start Supplied data

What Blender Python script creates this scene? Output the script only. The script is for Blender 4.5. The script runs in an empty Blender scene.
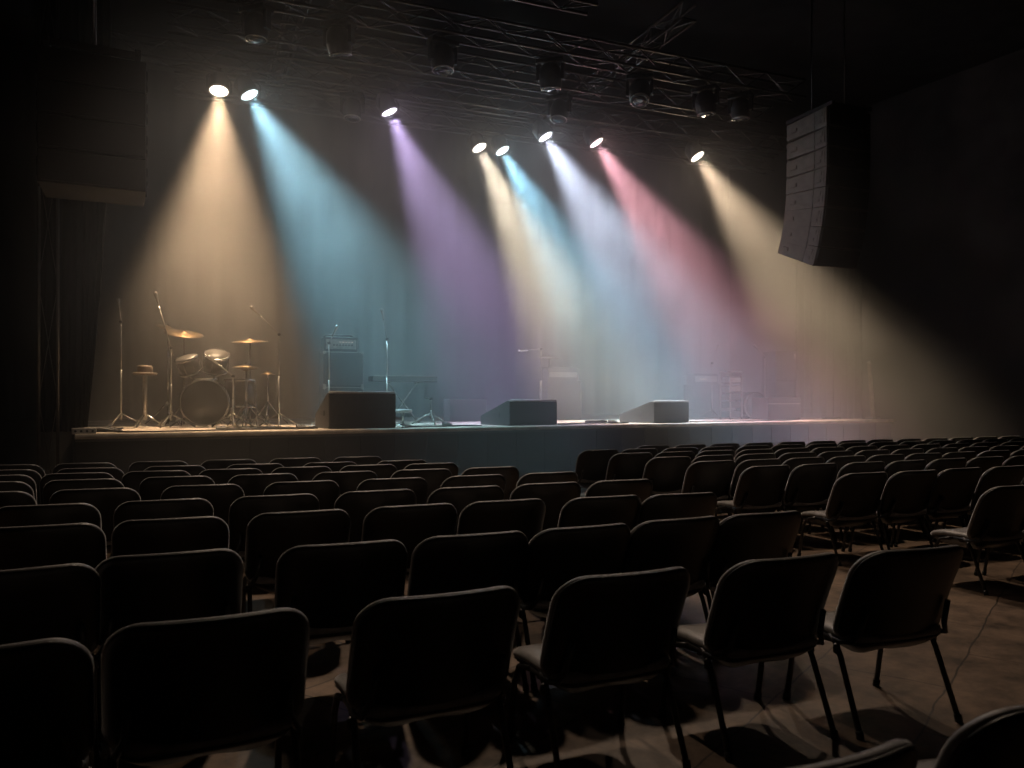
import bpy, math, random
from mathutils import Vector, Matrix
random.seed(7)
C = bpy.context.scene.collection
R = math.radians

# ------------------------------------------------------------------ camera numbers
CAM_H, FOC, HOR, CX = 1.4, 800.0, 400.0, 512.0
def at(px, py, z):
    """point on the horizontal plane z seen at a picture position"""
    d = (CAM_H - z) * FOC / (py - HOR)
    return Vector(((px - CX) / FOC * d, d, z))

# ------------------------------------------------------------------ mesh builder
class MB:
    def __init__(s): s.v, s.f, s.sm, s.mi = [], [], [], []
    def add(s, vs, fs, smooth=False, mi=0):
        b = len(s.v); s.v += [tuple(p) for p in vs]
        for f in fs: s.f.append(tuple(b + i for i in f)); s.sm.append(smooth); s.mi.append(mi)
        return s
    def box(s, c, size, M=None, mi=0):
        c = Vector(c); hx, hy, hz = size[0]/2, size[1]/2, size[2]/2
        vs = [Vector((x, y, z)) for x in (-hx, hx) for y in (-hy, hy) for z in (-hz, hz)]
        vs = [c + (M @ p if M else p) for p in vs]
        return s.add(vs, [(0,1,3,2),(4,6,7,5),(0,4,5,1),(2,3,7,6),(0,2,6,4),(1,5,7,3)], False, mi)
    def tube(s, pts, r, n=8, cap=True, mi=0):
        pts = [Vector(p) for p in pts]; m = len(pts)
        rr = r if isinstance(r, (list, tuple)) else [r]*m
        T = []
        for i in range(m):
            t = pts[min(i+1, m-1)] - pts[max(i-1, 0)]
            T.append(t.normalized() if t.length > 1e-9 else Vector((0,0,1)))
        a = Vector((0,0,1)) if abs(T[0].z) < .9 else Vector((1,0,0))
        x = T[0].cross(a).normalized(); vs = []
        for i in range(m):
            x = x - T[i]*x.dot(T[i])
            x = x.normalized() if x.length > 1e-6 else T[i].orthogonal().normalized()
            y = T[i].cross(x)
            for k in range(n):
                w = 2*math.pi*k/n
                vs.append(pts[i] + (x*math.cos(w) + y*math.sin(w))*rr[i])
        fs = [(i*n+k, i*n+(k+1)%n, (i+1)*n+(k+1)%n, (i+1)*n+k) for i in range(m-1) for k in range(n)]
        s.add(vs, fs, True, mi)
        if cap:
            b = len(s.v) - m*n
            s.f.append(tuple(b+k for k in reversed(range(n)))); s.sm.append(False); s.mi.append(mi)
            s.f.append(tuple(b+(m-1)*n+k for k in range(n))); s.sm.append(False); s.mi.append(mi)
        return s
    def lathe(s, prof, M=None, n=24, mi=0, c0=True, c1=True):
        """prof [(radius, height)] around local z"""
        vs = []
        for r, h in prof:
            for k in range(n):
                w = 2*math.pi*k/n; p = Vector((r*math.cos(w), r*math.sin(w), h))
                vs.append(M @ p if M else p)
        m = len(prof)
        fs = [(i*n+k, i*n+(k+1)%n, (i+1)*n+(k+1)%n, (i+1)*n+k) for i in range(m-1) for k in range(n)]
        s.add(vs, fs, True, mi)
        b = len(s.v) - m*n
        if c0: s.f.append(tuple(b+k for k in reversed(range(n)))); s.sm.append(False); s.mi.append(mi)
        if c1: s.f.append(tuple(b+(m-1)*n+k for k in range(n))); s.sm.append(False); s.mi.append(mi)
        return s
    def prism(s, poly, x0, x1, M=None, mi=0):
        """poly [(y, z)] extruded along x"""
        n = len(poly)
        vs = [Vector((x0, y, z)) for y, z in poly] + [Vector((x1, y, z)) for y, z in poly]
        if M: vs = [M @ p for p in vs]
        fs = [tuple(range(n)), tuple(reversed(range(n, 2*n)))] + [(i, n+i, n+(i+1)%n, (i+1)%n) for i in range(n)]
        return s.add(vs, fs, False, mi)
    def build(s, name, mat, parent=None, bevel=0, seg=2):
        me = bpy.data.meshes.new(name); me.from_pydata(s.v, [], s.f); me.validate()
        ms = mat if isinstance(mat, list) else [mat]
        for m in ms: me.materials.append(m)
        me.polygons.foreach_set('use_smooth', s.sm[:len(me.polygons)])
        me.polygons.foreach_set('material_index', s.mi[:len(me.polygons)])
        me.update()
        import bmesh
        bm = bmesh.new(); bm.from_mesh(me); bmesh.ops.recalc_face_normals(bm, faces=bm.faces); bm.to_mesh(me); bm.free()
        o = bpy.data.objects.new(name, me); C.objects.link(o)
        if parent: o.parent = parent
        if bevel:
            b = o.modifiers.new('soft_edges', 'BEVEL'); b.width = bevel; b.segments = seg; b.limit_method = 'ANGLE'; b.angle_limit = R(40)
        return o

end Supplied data

→ **Aim of the exercise**
Quote, please, every line of the material above from its start through the line that has "R = math.radians", reproducing the words exactly and dropping any images.

→ **Expected answer**
What Blender Python script creates this scene? Output the script only. The script is for Blender 4.5. The script runs in an empty Blender scene.
import bpy, math, random
from mathutils import Vector, Matrix
random.seed(7)
C = bpy.context.scene.collection
R = math.radians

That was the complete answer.